Para os adolescentes o treinamento de flexibilidade é semelhante ao dos adultos, pois nesse período a ossificação já está quase concluída (WEINECK, 1991).
O trabalho da flexibilidade está relacionado com o trabalho da força, pois quanto mais fortalecido estiver um grupo muscular, mais alongado e descontraído ele precisa estar após esse fortalecimento (WEINECK, 2000). Segundo ACHOUR JR. (1995), o trabalho da flexibilidade deve procurar um ponto de equilíbrio com a força.
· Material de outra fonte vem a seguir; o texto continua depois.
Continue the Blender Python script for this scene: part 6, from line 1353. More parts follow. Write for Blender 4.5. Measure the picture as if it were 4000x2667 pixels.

Os exercícios de alongamento são importantes como medidas regenerativas no sentido de diminuição do tônus muscular e, com isso, recuperação acelerada após a competição ou treinamento (WEINECK, 2000; BOMPA, 2002). Os exercícios de flexibilidade estática são mais seguros e efetivos do que os de flexibilidade balística (SCHMID; ALEJO, 2002). O treinamento da flexibilidade no futebol deve ser de três formas: estático, dinâmico e facilitação proprioceptiva neuromuscular. Os movimentos balísticos devem ser executados com cautela, para não exceder os limites de extensibilidade dos tecidos envolvidos e conseqüentemente provocar lesões. Os treinamentos devem ser diários (FRANKL, 2003).
CONCLUSÕES
Portanto, observa-se que a importância do treinamento da flexibilidade no futebol é muito controversa. O futebol exige um nível de flexibilidade muito específico, nível este que apresenta grande dificuldade de determinação. Segundo ZACIORSKY, citado por BARBANTI (1996); MATWEJEW, citado por WEINECK (2000) a flexibilidade deve ser desenvolvida até o ponto necessário para a ideal utilização da técnica de movimento e das capacidades motoras da modalidade esportiva, e não no seu máximo.
Deve-se ter um cuidado especial com o treinamento da flexibilidade em crianças e jovens, visto as particularidades dessas faixas etárias descritas neste artigo.